É claro que é preciso separar o joio do trigo, assim como em todas as outras categorias literárias há os livros bons e os ruins, há aqueles que só pretendem nos vender promessas milagrosas, mas também há aqueles escritos com ética e responsabilidade, por profissionais comprometidos ou por pessoas que desejam compartilhar uma experiência pessoal para ajudar outras pessoas que possam estar enfrentando dificuldades semelhantes. Hoje vejo que há muitos bons livros de autoajuda e motivacionais baseados em experiências pessoais, pesquisas e evidências, que promovem a reflexão e a autonomia do leitor. Mas, o verdadeiro valor desse tipo de literatura não está tanto no conteúdo, mas sim na reação que desperta no leitor, se o texto conseguir impactá-lo ou confortá-lo de alguma forma, promover uma mudança positiva, isso é o que de fato importa.

Édipo e a Esfinge, de Gustave Moreau


O que me levou a escrever este texto é que me dei conta de que toda literatura têm em si mesma um quê de autoajuda. A origem da literatura ocidental é atribuída às obras de Homero, a Odisseia e a Ilíada, na Antiguidade Clássica com a literatura greco-latina. Nas tragédias gregas existe o conceito de catarse, definido por Aristóteles como um processo de purificação emocional do público ao assistir à representação de uma tragédia.

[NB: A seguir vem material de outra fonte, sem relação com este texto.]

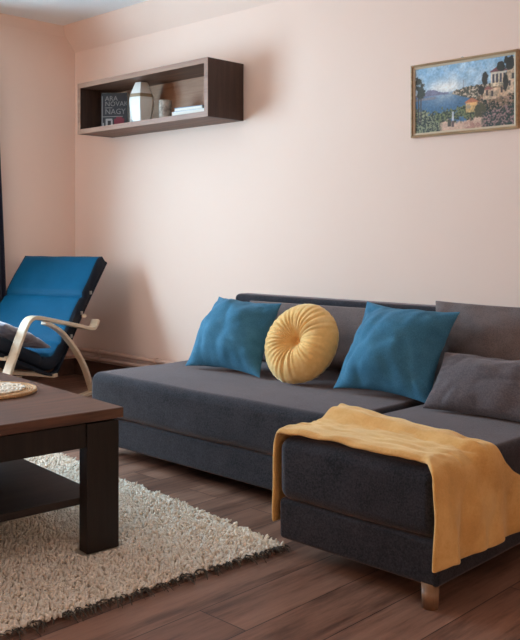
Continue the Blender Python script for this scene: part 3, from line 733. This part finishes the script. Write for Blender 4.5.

O termo "catarse" deriva do grego "katharsis", que significa "limpeza" ou "purificação". As tragédias retratavam personagens nobres e heroicos que enfrentavam grandes conflitos e dilemas internos e externos como a luta entre o destino e a vontade humana, a guerra e a disputa pelo poder. Um exemplo de tragédia é a de Édipo rei, que passa a vida tentando fugir do destino, mas acaba derrotado por ele. O objetivo era fazer que o público, ao assistir às representações, lidasse com emoções intensas de terror e piedade para libertar-se delas e experimentar uma sensação de alívio, conforto e renovação.

Narciso, de Caravaggio
Quando lemos um livro, ocorre algo parecido: colocamo-nos na pele das personagens e experimentamos seus conflitos internos, seus sofrimentos, suas angústias, e imaginamos o que faríamos no lugar delas, que decisões tomaríamos, qual seria nossa atitude. Muitas vezes questionamos nossos preconceitos, desenvolvemos a empatia, mudamos de opinião, reconsideramos nossas convicções e nos autoavaliamos. Já dizia o escritor espanhol Carlos Ruiz Zafón que “os livros são espelhos: neles só vemos o que carregamos dentro”. Para um verdadeiro crescimento, no entanto, é necessário livrar-se desse narcisismo de querer enxergar a nós mesmos em tudo que vemos ou lemos, e perceber que no enredo da vida nem sempre somos os protagonistas, muitas vezes não passamos de coadjuvantes ou de meros figurantes, e nem por isso somos insignificantes ou prescindíveis.